[IlLive] Nick Cave and The Bad Seeds @Auditorium Parco della Musica, 27 novembre 2013

di / 29 novembre 2013

Sapete, per un attimo, prima di scrivere questo articolo, ho pensato che fosse quasi scontato dire quanto meraviglioso sia vedere Nick Cave dal vivo. Diciamo che le probabilità che lui e i fedelissimi Bad Seeds offrissero una performance di basso livello erano praticamente nulle. Eppure, anche stavolta è avvenuto quel piccolo miracolo che solo il rock ti può donare: e i presenti al concerto sanno bene di cosa parlo.

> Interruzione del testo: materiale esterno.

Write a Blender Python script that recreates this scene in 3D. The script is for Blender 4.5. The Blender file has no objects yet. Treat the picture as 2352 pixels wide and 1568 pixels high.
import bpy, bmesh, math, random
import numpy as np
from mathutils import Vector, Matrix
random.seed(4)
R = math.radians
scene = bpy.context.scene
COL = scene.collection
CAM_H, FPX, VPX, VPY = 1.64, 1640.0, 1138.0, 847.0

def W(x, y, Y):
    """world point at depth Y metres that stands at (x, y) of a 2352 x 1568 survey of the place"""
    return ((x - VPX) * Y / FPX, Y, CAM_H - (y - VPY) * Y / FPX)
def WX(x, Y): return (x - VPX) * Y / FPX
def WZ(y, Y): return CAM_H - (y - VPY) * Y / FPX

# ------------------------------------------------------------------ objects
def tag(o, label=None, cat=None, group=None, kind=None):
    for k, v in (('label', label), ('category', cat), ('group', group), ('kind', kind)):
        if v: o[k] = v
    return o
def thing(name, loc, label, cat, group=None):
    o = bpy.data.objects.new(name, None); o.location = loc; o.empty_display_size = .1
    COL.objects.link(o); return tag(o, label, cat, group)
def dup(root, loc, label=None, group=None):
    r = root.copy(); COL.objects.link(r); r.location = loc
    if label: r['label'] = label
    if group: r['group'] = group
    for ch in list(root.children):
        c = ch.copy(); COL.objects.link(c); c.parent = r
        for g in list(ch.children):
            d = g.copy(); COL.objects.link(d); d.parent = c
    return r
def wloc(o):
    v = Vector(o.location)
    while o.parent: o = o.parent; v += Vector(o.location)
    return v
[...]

Sì, perché dopo solo una canzone, un Cave elegante e tiratissimo nel completo nero, decide di scendere dal palco. È il delirio: tutti i fan – e non solo – presenti all’Auditorium Parco della Musica abbandonano le loro poltrone e si prostrano ai piedi del Mito. Da lì in poi sarà un continuo buttarsi e gettarsi tra le braccia del pubblico, la cui rappresentanza femminile non mancherà in più occasioni di mostrare il proprio amore verso il cantante. Tra i Bad Seeds, l’ormai altrettanto celebre Warren Ellis è quello con una marcia in più: basta vedere il numero di archetti massacrati sul violino. Gli altri componenti della band, invece, appaiono un po’ freddi e statici.

Comunque l’atmosfera in sala è da subito caldissima: i brani dell’ultimo lavoro – Push the Sky Away – dal vivo hanno una marcia in più e sfoderare fin da subito un classico come “Tupelo” non può che stendere tutti dalla bellezza.

Come a volersi riposare dai tuffi, le corse e le mosse elettriche, Cave più di una volta si siede al pianoforte e i brividi si fanno palpabili: bellissimi quanto significativi gli sguardi che si lancia con Ellis, e soprattutto la grazia con cui quest’ultimo guarda il collega al piano: tra i due c’è un feeling eccelso. Da ricordare quindi il distico “God Is in the House”/“Into My Arms”, quanto le esecuzioni di alcuni capisaldi come “The Weeping Song” (tratta dal classico The Good Son) e “From Her to Eternity” dall’omonimo epico disco.

Intanto Cave continua a muoversi come un lupo cattivo – indimenticabile “Red Right Hand” – dando vita a una performance vocale impeccabile e non risparmiando mai divertenti scambi con il pubblico, che quando può, cerca di urlare qualche titolo di canzone da eseguire. E così, uniti da un’alchimia magica si susseguono brani distanti e diversi come “Love Letter” e “Higgs Boson Blues”, fino a che Cave e i Bad Seeds non salutano tutti, dopo i corposi bis.

Quando un mito della storia della musica sfodera un concerto del genere, bisogna sempre e comunque parlarne. O no?